→ **Do this**
Carry none of the pictures over; set down the material below exactly.

→ **Provided data**
>> Start

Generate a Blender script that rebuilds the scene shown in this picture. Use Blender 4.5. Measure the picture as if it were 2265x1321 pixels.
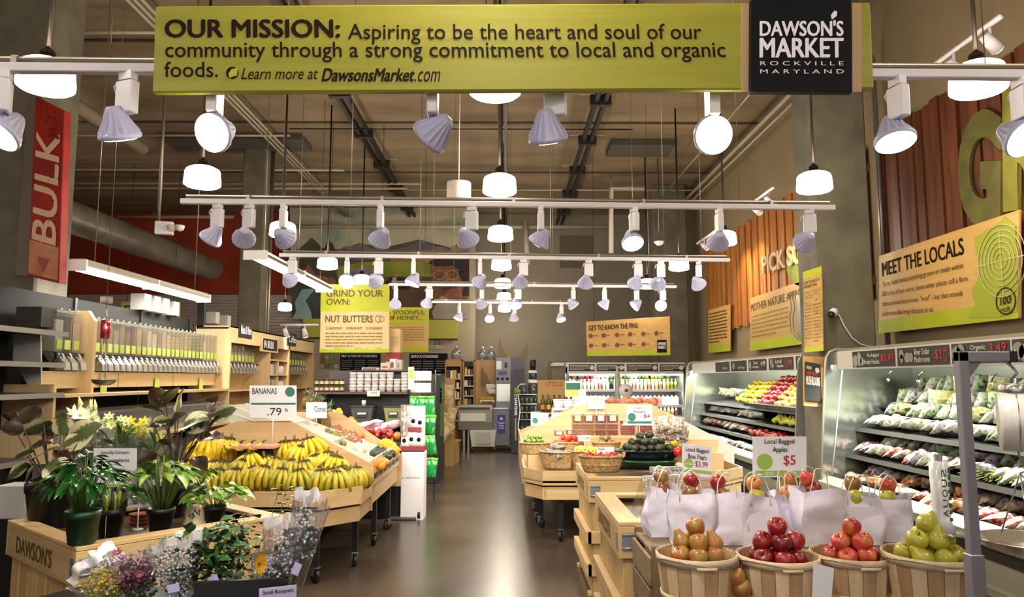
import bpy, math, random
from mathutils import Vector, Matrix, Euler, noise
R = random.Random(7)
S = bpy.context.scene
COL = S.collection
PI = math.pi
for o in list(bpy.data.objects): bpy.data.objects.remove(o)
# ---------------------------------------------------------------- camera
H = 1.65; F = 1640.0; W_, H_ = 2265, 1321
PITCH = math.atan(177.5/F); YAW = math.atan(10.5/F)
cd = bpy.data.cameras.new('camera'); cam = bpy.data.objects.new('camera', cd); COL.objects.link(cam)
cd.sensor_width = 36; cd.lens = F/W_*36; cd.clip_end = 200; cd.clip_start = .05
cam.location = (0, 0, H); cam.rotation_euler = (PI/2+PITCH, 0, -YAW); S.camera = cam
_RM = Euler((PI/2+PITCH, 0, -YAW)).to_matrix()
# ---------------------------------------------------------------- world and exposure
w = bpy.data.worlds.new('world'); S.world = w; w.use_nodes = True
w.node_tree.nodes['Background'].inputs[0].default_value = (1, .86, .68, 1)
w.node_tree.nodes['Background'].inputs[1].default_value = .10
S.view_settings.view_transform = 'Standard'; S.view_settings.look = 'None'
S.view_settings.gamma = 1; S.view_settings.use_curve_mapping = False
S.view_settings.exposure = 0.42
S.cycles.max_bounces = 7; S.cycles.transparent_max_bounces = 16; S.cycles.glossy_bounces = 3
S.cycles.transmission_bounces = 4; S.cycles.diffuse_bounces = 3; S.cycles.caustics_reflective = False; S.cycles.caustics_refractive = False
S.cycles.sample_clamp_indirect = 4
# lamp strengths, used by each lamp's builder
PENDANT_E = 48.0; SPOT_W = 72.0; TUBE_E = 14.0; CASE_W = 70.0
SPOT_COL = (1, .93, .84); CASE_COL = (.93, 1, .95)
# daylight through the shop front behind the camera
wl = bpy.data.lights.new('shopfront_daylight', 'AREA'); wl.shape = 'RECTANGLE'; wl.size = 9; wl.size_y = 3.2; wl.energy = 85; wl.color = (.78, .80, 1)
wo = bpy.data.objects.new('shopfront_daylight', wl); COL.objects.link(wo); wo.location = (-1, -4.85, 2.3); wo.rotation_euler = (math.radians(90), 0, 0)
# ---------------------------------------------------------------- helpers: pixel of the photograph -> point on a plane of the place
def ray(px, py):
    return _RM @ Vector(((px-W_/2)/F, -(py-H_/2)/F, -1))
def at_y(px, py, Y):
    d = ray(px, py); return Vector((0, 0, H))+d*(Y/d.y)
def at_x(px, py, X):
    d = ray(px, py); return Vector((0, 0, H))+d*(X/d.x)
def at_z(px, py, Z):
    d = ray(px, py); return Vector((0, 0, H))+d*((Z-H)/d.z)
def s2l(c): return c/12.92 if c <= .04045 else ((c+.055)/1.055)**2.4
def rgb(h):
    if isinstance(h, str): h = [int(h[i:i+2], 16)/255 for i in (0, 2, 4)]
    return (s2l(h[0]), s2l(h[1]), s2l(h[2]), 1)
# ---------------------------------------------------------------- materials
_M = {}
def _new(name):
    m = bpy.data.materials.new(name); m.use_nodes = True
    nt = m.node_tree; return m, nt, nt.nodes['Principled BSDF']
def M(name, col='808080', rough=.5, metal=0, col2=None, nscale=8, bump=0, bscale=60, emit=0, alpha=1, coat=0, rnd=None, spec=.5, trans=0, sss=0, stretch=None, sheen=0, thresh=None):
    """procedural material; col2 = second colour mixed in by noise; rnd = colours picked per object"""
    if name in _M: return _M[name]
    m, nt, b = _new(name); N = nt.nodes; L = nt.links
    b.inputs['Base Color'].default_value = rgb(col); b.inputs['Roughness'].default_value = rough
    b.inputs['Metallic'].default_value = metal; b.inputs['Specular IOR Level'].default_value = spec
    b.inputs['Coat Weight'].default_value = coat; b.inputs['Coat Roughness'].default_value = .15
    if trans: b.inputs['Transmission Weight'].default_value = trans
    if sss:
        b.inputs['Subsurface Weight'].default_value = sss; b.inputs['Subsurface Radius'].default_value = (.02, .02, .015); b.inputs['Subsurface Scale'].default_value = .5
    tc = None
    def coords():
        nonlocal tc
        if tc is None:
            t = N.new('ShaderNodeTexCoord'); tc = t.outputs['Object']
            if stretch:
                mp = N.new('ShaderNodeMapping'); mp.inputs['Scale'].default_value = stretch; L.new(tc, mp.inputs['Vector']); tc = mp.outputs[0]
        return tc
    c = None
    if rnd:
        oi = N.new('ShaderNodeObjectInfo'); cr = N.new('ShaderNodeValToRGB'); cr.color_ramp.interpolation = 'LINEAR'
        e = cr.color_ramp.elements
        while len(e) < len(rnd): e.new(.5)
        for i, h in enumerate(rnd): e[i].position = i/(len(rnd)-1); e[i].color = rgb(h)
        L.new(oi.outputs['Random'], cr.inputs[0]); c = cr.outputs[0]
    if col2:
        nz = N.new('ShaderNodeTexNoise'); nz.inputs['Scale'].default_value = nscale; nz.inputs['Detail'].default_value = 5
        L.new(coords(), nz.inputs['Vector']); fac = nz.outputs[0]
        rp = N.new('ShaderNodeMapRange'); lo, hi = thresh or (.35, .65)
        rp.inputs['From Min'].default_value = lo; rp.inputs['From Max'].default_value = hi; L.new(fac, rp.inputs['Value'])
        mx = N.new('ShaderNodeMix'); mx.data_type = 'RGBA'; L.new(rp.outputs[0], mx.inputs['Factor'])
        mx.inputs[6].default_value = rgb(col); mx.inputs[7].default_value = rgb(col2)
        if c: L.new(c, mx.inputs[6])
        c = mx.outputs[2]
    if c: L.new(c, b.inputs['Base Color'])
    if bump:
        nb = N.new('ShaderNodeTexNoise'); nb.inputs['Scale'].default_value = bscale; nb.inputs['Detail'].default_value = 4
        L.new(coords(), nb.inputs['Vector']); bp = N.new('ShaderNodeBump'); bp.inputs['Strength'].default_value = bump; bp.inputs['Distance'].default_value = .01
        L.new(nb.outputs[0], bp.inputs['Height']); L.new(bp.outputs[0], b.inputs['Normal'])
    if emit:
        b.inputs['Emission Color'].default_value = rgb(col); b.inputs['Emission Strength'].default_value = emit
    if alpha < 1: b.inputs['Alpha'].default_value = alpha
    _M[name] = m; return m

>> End

→ **Answer**
Generate a Blender script that rebuilds the scene shown in this picture. Use Blender 4.5. Measure the picture as if it were 2265x1321 pixels.
import bpy, math, random
from mathutils import Vector, Matrix, Euler, noise
R = random.Random(7)
S = bpy.context.scene
COL = S.collection
PI = math.pi
for o in list(bpy.data.objects): bpy.data.objects.remove(o)
# ---------------------------------------------------------------- camera
H = 1.65; F = 1640.0; W_, H_ = 2265, 1321
PITCH = math.atan(177.5/F); YAW = math.atan(10.5/F)
cd = bpy.data.cameras.new('camera'); cam = bpy.data.objects.new('camera', cd); COL.objects.link(cam)
cd.sensor_width = 36; cd.lens = F/W_*36; cd.clip_end = 200; cd.clip_start = .05
cam.location = (0, 0, H); cam.rotation_euler = (PI/2+PITCH, 0, -YAW); S.camera = cam
_RM = Euler((PI/2+PITCH, 0, -YAW)).to_matrix()
# ---------------------------------------------------------------- world and exposure
w = bpy.data.worlds.new('world'); S.world = w; w.use_nodes = True
w.node_tree.nodes['Background'].inputs[0].default_value = (1, .86, .68, 1)
w.node_tree.nodes['Background'].inputs[1].default_value = .10
S.view_settings.view_transform = 'Standard'; S.view_settings.look = 'None'
S.view_settings.gamma = 1; S.view_settings.use_curve_mapping = False
S.view_settings.exposure = 0.42
S.cycles.max_bounces = 7; S.cycles.transparent_max_bounces = 16; S.cycles.glossy_bounces = 3
S.cycles.transmission_bounces = 4; S.cycles.diffuse_bounces = 3; S.cycles.caustics_reflective = False; S.cycles.caustics_refractive = False
S.cycles.sample_clamp_indirect = 4
# lamp strengths, used by each lamp's builder
PENDANT_E = 48.0; SPOT_W = 72.0; TUBE_E = 14.0; CASE_W = 70.0
SPOT_COL = (1, .93, .84); CASE_COL = (.93, 1, .95)
# daylight through the shop front behind the camera
wl = bpy.data.lights.new('shopfront_daylight', 'AREA'); wl.shape = 'RECTANGLE'; wl.size = 9; wl.size_y = 3.2; wl.energy = 85; wl.color = (.78, .80, 1)
wo = bpy.data.objects.new('shopfront_daylight', wl); COL.objects.link(wo); wo.location = (-1, -4.85, 2.3); wo.rotation_euler = (math.radians(90), 0, 0)
# ---------------------------------------------------------------- helpers: pixel of the photograph -> point on a plane of the place
def ray(px, py):
    return _RM @ Vector(((px-W_/2)/F, -(py-H_/2)/F, -1))
def at_y(px, py, Y):
    d = ray(px, py); return Vector((0, 0, H))+d*(Y/d.y)
def at_x(px, py, X):
    d = ray(px, py); return Vector((0, 0, H))+d*(X/d.x)
def at_z(px, py, Z):
    d = ray(px, py); return Vector((0, 0, H))+d*((Z-H)/d.z)
def s2l(c): return c/12.92 if c <= .04045 else ((c+.055)/1.055)**2.4
def rgb(h):
    if isinstance(h, str): h = [int(h[i:i+2], 16)/255 for i in (0, 2, 4)]
    return (s2l(h[0]), s2l(h[1]), s2l(h[2]), 1)
# ---------------------------------------------------------------- materials
_M = {}
def _new(name):
    m = bpy.data.materials.new(name); m.use_nodes = True
    nt = m.node_tree; return m, nt, nt.nodes['Principled BSDF']
def M(name, col='808080', rough=.5, metal=0, col2=None, nscale=8, bump=0, bscale=60, emit=0, alpha=1, coat=0, rnd=None, spec=.5, trans=0, sss=0, stretch=None, sheen=0, thresh=None):
    """procedural material; col2 = second colour mixed in by noise; rnd = colours picked per object"""
    if name in _M: return _M[name]
    m, nt, b = _new(name); N = nt.nodes; L = nt.links
    b.inputs['Base Color'].default_value = rgb(col); b.inputs['Roughness'].default_value = rough
    b.inputs['Metallic'].default_value = metal; b.inputs['Specular IOR Level'].default_value = spec
    b.inputs['Coat Weight'].default_value = coat; b.inputs['Coat Roughness'].default_value = .15
    if trans: b.inputs['Transmission Weight'].default_value = trans
    if sss:
        b.inputs['Subsurface Weight'].default_value = sss; b.inputs['Subsurface Radius'].default_value = (.02, .02, .015); b.inputs['Subsurface Scale'].default_value = .5
    tc = None
    def coords():
        nonlocal tc
        if tc is None:
            t = N.new('ShaderNodeTexCoord'); tc = t.outputs['Object']
            if stretch:
                mp = N.new('ShaderNodeMapping'); mp.inputs['Scale'].default_value = stretch; L.new(tc, mp.inputs['Vector']); tc = mp.outputs[0]
        return tc
    c = None
    if rnd:
        oi = N.new('ShaderNodeObjectInfo'); cr = N.new('ShaderNodeValToRGB'); cr.color_ramp.interpolation = 'LINEAR'
        e = cr.color_ramp.elements
        while len(e) < len(rnd): e.new(.5)
        for i, h in enumerate(rnd): e[i].position = i/(len(rnd)-1); e[i].color = rgb(h)
        L.new(oi.outputs['Random'], cr.inputs[0]); c = cr.outputs[0]
    if col2:
        nz = N.new('ShaderNodeTexNoise'); nz.inputs['Scale'].default_value = nscale; nz.inputs['Detail'].default_value = 5
        L.new(coords(), nz.inputs['Vector']); fac = nz.outputs[0]
        rp = N.new('ShaderNodeMapRange'); lo, hi = thresh or (.35, .65)
        rp.inputs['From Min'].default_value = lo; rp.inputs['From Max'].default_value = hi; L.new(fac, rp.inputs['Value'])
        mx = N.new('ShaderNodeMix'); mx.data_type = 'RGBA'; L.new(rp.outputs[0], mx.inputs['Factor'])
        mx.inputs[6].default_value = rgb(col); mx.inputs[7].default_value = rgb(col2)
        if c: L.new(c, mx.inputs[6])
        c = mx.outputs[2]
    if c: L.new(c, b.inputs['Base Color'])
    if bump:
        nb = N.new('ShaderNodeTexNoise'); nb.inputs['Scale'].default_value = bscale; nb.inputs['Detail'].default_value = 4
        L.new(coords(), nb.inputs['Vector']); bp = N.new('ShaderNodeBump'); bp.inputs['Strength'].default_value = bump; bp.inputs['Distance'].default_value = .01
        L.new(nb.outputs[0], bp.inputs['Height']); L.new(bp.outputs[0], b.inputs['Normal'])
    if emit:
        b.inputs['Emission Color'].default_value = rgb(col); b.inputs['Emission Strength'].default_value = emit
    if alpha < 1: b.inputs['Alpha'].default_value = alpha
    _M[name] = m; return m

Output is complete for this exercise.